Bitmeyen, tükenmeyen bir enerjisiyle.

En güzel şarkılarıyla.


Şimdi hazırsanız başlıyorum.


Arkaya yaslanın ve dikkatinizi vererek okuyunuz. Özellikle “Ben oldum” diyen yeni yetmeler. Hatta “Ben bugün çok yorgunum, benden iyi sahne beklemeyin” diyenler. Hatta “Bilmem ne konserim var ona hazırlanmam gerek” diyerek alınan işleri iptal eden kendini bir şey sanan şarkıcıklar. Sahneye çıkmadan “Ben şu kadar ara veririm. Ön stantlar, bilmem ne kadar uzağa taşınsın, yoksa sahneye çıkmam. Bilmem ne istiyorum, bilmem ne olmadan sahneye çıkmam” diyenler. Yani, Zeynepler, Bengülere, Diclelere, Baranlara, Ezgilere, Güntaşlara, Selenlere, Aylalara gelsin. Son iki-üç senedir küçük kulüplerde sahneye çıkan sonra büyük hedefler büyüten tüm heyecansız isimlere gelsin. İyice okuyun. Kenan Doğulu’yu iki yoğun konseri sonrasında önceki gece Grande de izledim. Ki Kenan’ı bıkmadan, usanmadan, ilk günkü enerji ile 1995 yılından bu yana izliyorum. Bakın 1995 diyorum. Sizlere bir şey ifade ediyor mu? Sevgi, sahneyesini izleme arzusu bitmiyor, tükenmiyor. İki sene sonra yok olmuyor. Ama sizler iki sene sonra yok olacaksınız. Neden biliyor musunuz? Zaten yeni şarkılarınız dile dolanmıyor. Sadece Cover şarkılarla meşhur olup iki sene sonra da unutulacaksınız. Bakın kimseye kötü bir şeyler yazma, söyleme derdinde değilim. Sadece gördüklerimi ve yaşadıklarımı söylüyorum. Kenan Doğulu’da yıllarca küçük barlarda sahneye çıktı. Bir Şaziye fırtınası estirdi ki hala akıllarda, dillerde. Bu yüzdendir ki, Kenan Doğulu sevgisi, heyecanı bitmiyor. Sadece benim mi? herkesin. Çünkü Kenan Doğulu işini seviyor, sahip çıkıyor. Seyirciye saygısızlık yapmıyor. Sahneye çıktığında hakkını veriyor. “Bitse de gitsem” duygusuyla takılmıyor. Sürekli izleyiciden alkış istemiyor. Yorgun hatta morali bozuk olsa da, asla hissettirmiyor. Her şarkısı dile dolanıyor. 7’den 70’e herkes ile göz teması kuruyor. Seviliyor. Dün yürüdüğü yollarda yanında olan hiç kimseye sırtını dönmüyor. Bence bunlar önemli detaylar. Alınıp, kırılacağınız yerde ciddiye alıp mutlaka Kenan Doğulu sahnesi izlemenizi tavsiye ederim.

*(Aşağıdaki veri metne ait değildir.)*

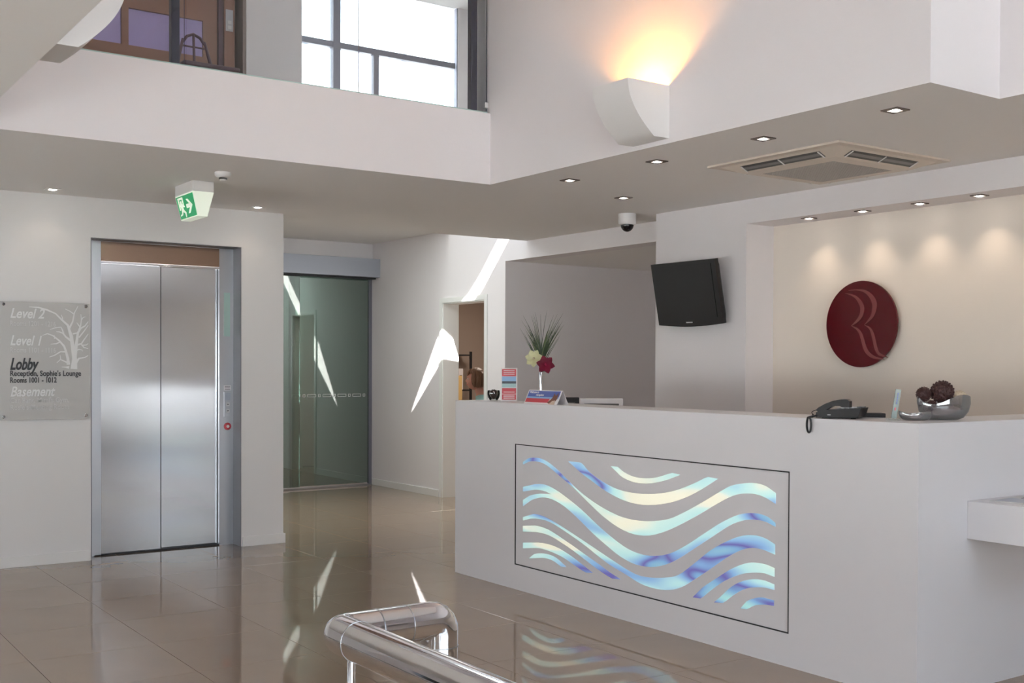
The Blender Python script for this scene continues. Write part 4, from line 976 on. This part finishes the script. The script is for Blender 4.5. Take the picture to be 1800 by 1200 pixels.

Kenan Doğulu sahnesinden aklımda kalan


-19:34’de sahneye çıktı.

-Boşver şarkısı ile başladı ve “Çıldır” komutu ile 2 bin 800 kişi çoşmaya başladı.

-46 şarkı söyledi.

-Şarkı aralarında Şaziye zamanlarına da götürdü, ilk çıktığı günlere de.

-Babasının şarkısı “Elveda Meyhaneci”yi de seslendirdi.

-Enerjisi çok iyiydi.

-Saatler 23:40’ı gösterdiğinde tüm ekibine “4,5 saattir çalıyorlar. Kocaman bir alkış istiyorum. Çişleri bile gelmedi” diyerek ilk kez alkış istedi.

-Saatler 00:00’ı gösterdiğinde yine Boşver şarkısı ile konserin bitişini haber verdi.

-00:05’de de sahneden indi.

Tüm konserleri çok güzel, heyecanı yüksek, tıklım tıklım. Ancak Kenan Doğulu Spiaggia Grande de bambaşka bir heyecan yaratıyor. İnsanlar günler öncesinde “Kenan günü yaklaşıyor” demeye başlıyor. Kenan Doğulu için erkenden hazırlık başlıyor.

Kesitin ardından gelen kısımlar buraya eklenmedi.